Alternativ haben wir Heute eine traditionelle Durchgangshöhle im Visier. Die Grotte Bramabiau wurde schon 1888 von den Urforschern erstmals im Baumwollzeug und Holzboot durchquert, eine Wasserhöhle mit einem großen Canyon sous terre. Die treibende Kraft zur Erstbegehung und Vater der Speleologie, Eduard Martel sagte damals dazu :  „Bramabiau ist eine dieser großartigen und höchst eigenwilligen Schöpfungen, die die Natur im Verlauf der Jahrhunderte schafft und die den menschlichen Geist klein erscheinen lassen“.
Wir finden zuerst den Hinterausgang nicht. Das monströse Portal mit dem verschwindenden Flüsschen ist einfach jenseits unserer Vorstellungen bezüglich Höhleneingang. Vielleicht lag es auch an der brennend auf die Neoprenanzüge einhämmernde Sonne, am vielen Schweiß (oder doch am Wein?). Doch ich fürchte Martel hat Recht. Als wir endlich drin sind, folgt schneller als uns lieb ist der erste Schwimmpool. Hey, ist das Wasser kalt ! Wir lachen und haben Spaß. Zwei Pools weiter lachen wir nicht mehr, es ist irgendwie arg ungemütlich. Eine 100m Schwimmstrecke verlassen wir blau und bibbernd. Nix wie raus hier, Wallung bitte. Endlich Tageslicht, doch nein es ist die Beleuchtung der Schauhöhle unerreichbar weit oben. Weiter, weiter, weiterschlottern in den Canyonstufen, endlich erscheint das Ausgangsportal. Wir sichten große weiße Gebilde am letzten Wasserfall. Echt jetzt ??? Eiszapfen !!! Am Tor bewundert uns der Höhlenführer – erste Durchquerung des Jahres. Tolle Leistung bei -5°C da durchzuschwimmen. Vor lauter Zähnegeklapper erreicht diese Botschaft das Hirn erst viel später im Auto bei voll aufgedrehter Heizung. Wir sind weit über 1000 Meter hoch – da ist es Nachts wohl saukalt.

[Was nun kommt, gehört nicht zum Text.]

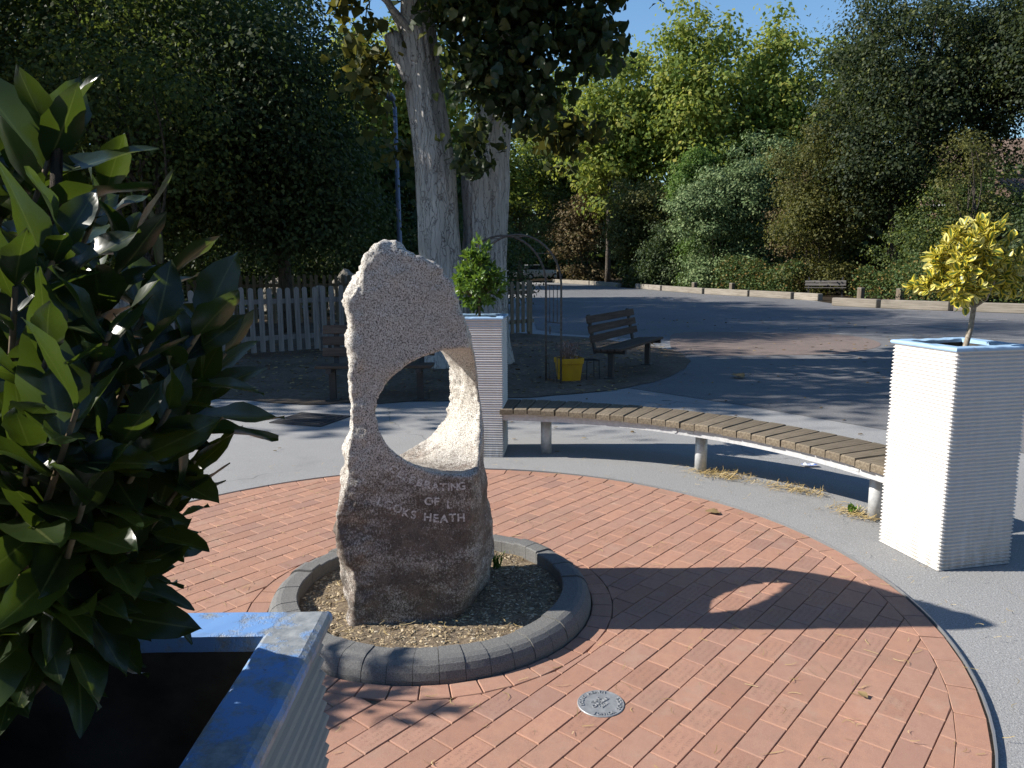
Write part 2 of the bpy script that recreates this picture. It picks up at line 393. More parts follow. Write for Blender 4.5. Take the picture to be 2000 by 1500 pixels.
def broad_leaf(name, use_obj, dark, light, rib, trans, tf, rough=.32):
    a = Mat(name, rough, .5)
    r = a.objrand() if use_obj else a.island()
    uv = a.sep(a.tc.outputs['UV'])
    c = a.ramp(r, [(0, dark), (.7, tuple((x + y) / 2 for x, y in zip(dark, light))), (1, light)])
    d = a.math('ABSOLUTE', a.math('SUBTRACT', uv[0], .5))
    c = a.mix(a.ramp(d, [(.012, .9), (.035, 0.0)]), c, rib)
    wv = a.math('ABSOLUTE', a.math('SINE', a.math('MULTIPLY', a.math('SUBTRACT', uv[1], a.math('MULTIPLY', d, .55)), 26.0)))
    c = a.mix(a.ramp(wv, [(.0, .16), (.12, 0.0)]), c, rib)
    c = a.mix(a.ramp(a.noise(14, 4), [(.5, 0.0), (.8, .35)]), c, tuple(x * .6 for x in dark))
    a.color(c); a.translucent(a.mix(.55, c, trans), tf)
    a.bump(wv, .05, .001); return a.m
for k, uo in (('bay', True), ('bay_mass', False)):
    M[k] = broad_leaf('bay_leaf_' + k, uo, (.010, .021, .010), (.026, .043, .013), (.085, .10, .035), (.15, .23, .015), .24)
for k, uo in (('sbay', True), ('sbay_mass', False)):
    M[k] = broad_leaf('small_bay_leaf_' + k, uo, (.06, .12, .022), (.13, .23, .04), (.19, .25, .08), (.24, .38, .03), .34)
for k, uo in (('euo', True), ('euo_mass', False)):
    a = Mat('variegated_leaf_' + k, .35, .5)
    uv = a.sep(a.tc.outputs['UV']); r = a.objrand() if uo else a.island()
    d = a.math('ABSOLUTE', a.math('SUBTRACT', uv[0], .5))
    wob = a.math('ADD', d, a.math('MULTIPLY', a.math('SUBTRACT', a.noise(70, 3), .5), .30))
    wob = a.math('ADD', wob, a.math('MULTIPLY', a.math('SUBTRACT', r, .35), .22))
    yel = a.ramp(r, [(0, (.60, .48, .04)), (.6, (.70, .59, .08)), (1, (.76, .70, .26))])
    c = a.mix(a.ramp(wob, [(.17, 0.0), (.26, 1.0)]), a.mix(a.ramp(a.noise(50, 2), [(.4, 0.0), (.6, 1.0)]), (.05, .095, .022), (.14, .20, .04)), yel)
    a.color(c); a.translucent(c, .30); M[k] = a.m
# small things
a = Mat('yellow_plastic', .45, .4); a.color(a.mix(a.ramp(a.noise(8, 4), [(.4, 0.0), (.75, .5)]), (.62, .34, .015), (.38, .22, .03))); M['yellow'] = a.m
a = Mat('dried_flowers', .95, .1); a.color(a.ramp(a.island(), [(0, (.16, .10, .075)), (.6, (.30, .20, .16)), (1, (.42, .32, .27))])); M['dried'] = a.m
a = Mat('straw', .9, .15); a.color(a.ramp(a.island(), [(0, (.22, .15, .06)), (.5, (.42, .31, .13)), (1, (.58, .46, .24))])); M['straw'] = a.m
a = Mat('bark_chips', .9, .15); a.color(a.ramp(a.island(), [(0, (.12, .085, .05)), (.5, (.30, .23, .14)), (.85, (.46, .37, .24)), (1, (.55, .48, .36))])); M['chips'] = a.m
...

Zum Glück ist in der Pfarrei die Dusche heiß …

Es gäbe noch viel von den fiesen Kiefernprozessionsspinnern zu erzählen dessen Andenken uns noch wochenlang juckend begleitet. Oder dem Aven Bob und dem Plattfuß, der einmaligen Sicht auf das Viaduct de Millau, 270m hoch (ohne Abseilmöglichkeit), dem Corniche de Rajol, Cantobre und dem Gouffre de Patates, ein absolut tolles Loch ohne jede Kartoffel. Wir müssen unbedingt wieder hin.